-- AVAILABLE DATA start --

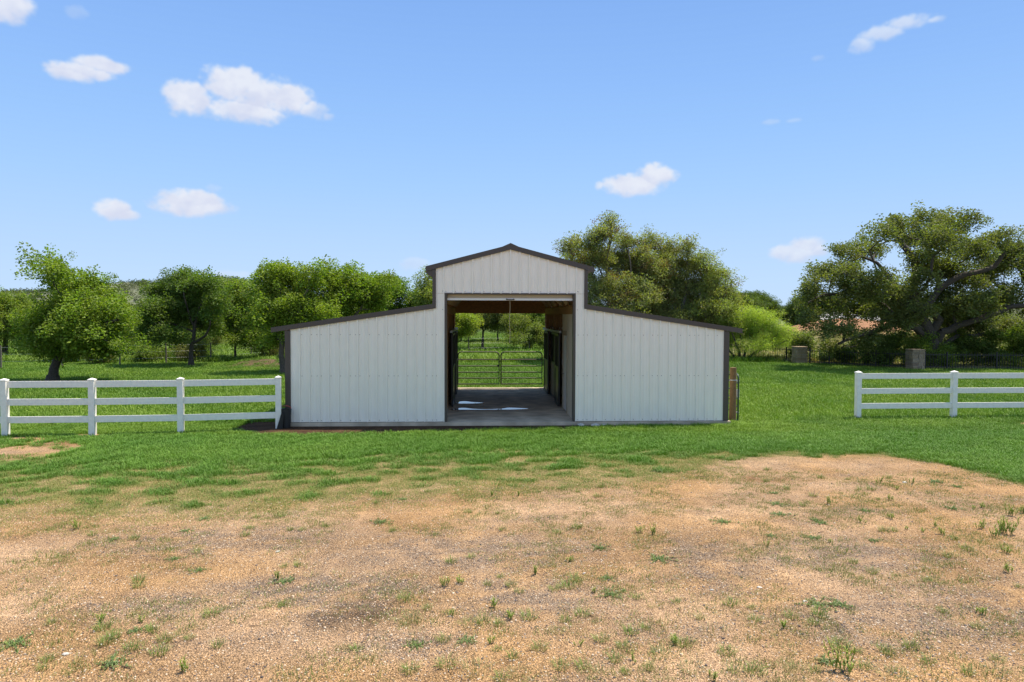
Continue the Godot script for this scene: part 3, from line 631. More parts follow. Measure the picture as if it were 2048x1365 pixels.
func grass_color(x: float, z: float, r: RandomNumberGenerator) -> Color:
	var a := n_mid.get_noise_2d(x * 0.9, z * 0.9 + 60.0)
	var b := n_wide.get_noise_2d(x, z)
	var c := Color(0.140, 0.252, 0.032).lerp(Color(0.230, 0.340, 0.048), clampf(0.5 + b * 1.3 + a * 1.1, 0.0, 1.0))
	if z > 1.0:
		c = c.lerp(Color(0.142, 0.284, 0.052), 0.5)
	var dry := beyond_iron(x, z)
	if dry > 0.0:
		c = c.lerp(Color(0.50, 0.41, 0.22), dry * clampf(0.75 + a, 0.2, 1.0))
	return c * r.randf_range(0.8, 1.2)

func make_lawn() -> void:
	var r := RandomNumberGenerator.new()
	r.seed = 31
	var at := []
	var col := PackedColorArray()
	# thick and thin lawn in front
	for k in 60000:
		var x := r.randf_range(-13.0, 15.5)
		var z := r.randf_range(-1.0, 9.2)
		if absf(x) < 5.46 and z < 0.1:
			continue
		var l := lawn(x, z)
		if r.randf() > l * 1.1 - 0.02:
			continue
		at.append(upright(Vector3(x, height(x, z), z), r.randf_range(0.65, 1.15) * lerpf(0.75, 1.0, l), r, r.randf_range(0.7, 1.2) * lerpf(0.55, 1.0, l)))
		var c := grass_color(x, z, r)
		if z > 3.2:
			c = c.lerp(Color(0.22, 0.25, 0.08), clampf((1.0 - l) * 0.7, 0.0, 1.0))
		col.append(c)
	scatter("lawn_grass", "mown green grass on the lawn in front of the barn", grass_clump(1, 34, 0.13, 0.085, 0.0085), M.grass, at, col)
	at = []
	col = PackedColorArray()
	for k in 56000:      # the pasture round and behind the barn
		var z := -0.9 - pow(r.randf(), 1.35) * 36.0
		var half := 14.0 + (-z) * 0.95
		var x := r.randf_range(-half, half)
		if absf(x) < 5.6 and z > -8.3:
			continue
		if r.randf() > lawn(x, z):
			continue
		at.append(upright(Vector3(x, height(x, z), z), r.randf_range(0.9, 1.6), r, r.randf_range(0.6, 1.1)))
		col.append(grass_color(x, z, r))
	scatter("pasture_grass", "thick green grass of the pasture beside and behind the barn", grass_clump(2, 36, 0.2, 0.10, 0.012), M.grass, at, col)
	at = []
	col = PackedColorArray()
	for k in 30000:
		var z := -24.0 - pow(r.randf(), 1.5) * 70.0
		var half := 20.0 + (-z) * 0.9
		var x := r.randf_range(-half, half)
		if r.randf() > lawn(x, z):
			continue
		at.append(upright(Vector3(x, height(x, z), z), r.randf_range(1.0, 2.2), r, r.randf_range(0.5, 1.2)))
		col.append(grass_color(x, z, r).lerp(Color(0.24, 0.28, 0.07), clampf(n_wide.get_noise_2d(x + 200.0, z) * 1.6, 0.0, 0.7)))
	scatter("meadow_grass", "long pale green meadow grass out by the trees", grass_clump(3, 40, 0.36, 0.2, 0.022, 0.2), M.grass, at, col)
	# dry thatch and sprouts on the edge of the bare ground
	at = []
	col = PackedColorArray()
	for k in 60000:
		var x := r.randf_range(-13.0, 13.0)
		var zb := along(BARE_EDGE, x)
		var z := zb - 3.2 + r.randf() * 4.4
		var fade := 1.0 - smoothstep(zb - 0.6, zb + 1.4, z)
		if r.randf() > fade * (0.62 + n_fine.get_noise_2d(x, z) * 1.1) or (x > 4.0 and x < 8.0 and z > zb) or lawn(x, z) > 0.9:
			continue
		at.append(upright(Vector3(x, height(x, z), z), r.randf_range(0.5, 1.0), r, r.randf_range(0.4, 0.9)))
		col.append(Color(0.19, 0.26, 0.06).lerp(Color(0.37, 0.32, 0.12), r.randf() * 0.8))
	scatter("thin_grass", "short yellowish grass thinning out onto the bare ground", grass_clump(4, 20, 0.13, 0.05, 0.006, 0.3), M.grass, at, col)
	# tiny sprouts among the stones
	at = []
	col = PackedColorArray()
	for k in 24000:
		var z := r.randf_range(5.0, 12.6)
		var x := r.randf_range(-8.0, 9.0)
		var p := 0.12 + n_mid.get_noise_2d(x * 2.0, z * 2.0 + 80.0) * 1.6 + (0.28 if x > 0.0 else 0.0)
		if z < along(BARE_EDGE, x) or r.randf() > p:
			continue
		at.append(upright(Vector3(x, height(x, z), z), r.randf_range(0.3, 0.85), r, r.randf_range(0.45, 1.0)))
		col.append(Color(0.18, 0.235, 0.055).lerp(Color(0.34, 0.30, 0.12), r.randf() * 0.8))
	scatter("seedling_weeds", "tiny green and straw seedlings dotted over the gravel", grass_clump(5, 16, 0.12, 0.06, 0.007, 0.25), M.grass, at, col)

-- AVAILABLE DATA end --

Return, unchanged, the lines from the first line of the material through the line that holds "return c * r.randf_range(0.8, 1.2)", inclusive, omitting pictures.

Continue the Godot script for this scene: part 3, from line 631. More parts follow. Measure the picture as if it were 2048x1365 pixels.
func grass_color(x: float, z: float, r: RandomNumberGenerator) -> Color:
	var a := n_mid.get_noise_2d(x * 0.9, z * 0.9 + 60.0)
	var b := n_wide.get_noise_2d(x, z)
	var c := Color(0.140, 0.252, 0.032).lerp(Color(0.230, 0.340, 0.048), clampf(0.5 + b * 1.3 + a * 1.1, 0.0, 1.0))
	if z > 1.0:
		c = c.lerp(Color(0.142, 0.284, 0.052), 0.5)
	var dry := beyond_iron(x, z)
	if dry > 0.0:
		c = c.lerp(Color(0.50, 0.41, 0.22), dry * clampf(0.75 + a, 0.2, 1.0))
	return c * r.randf_range(0.8, 1.2)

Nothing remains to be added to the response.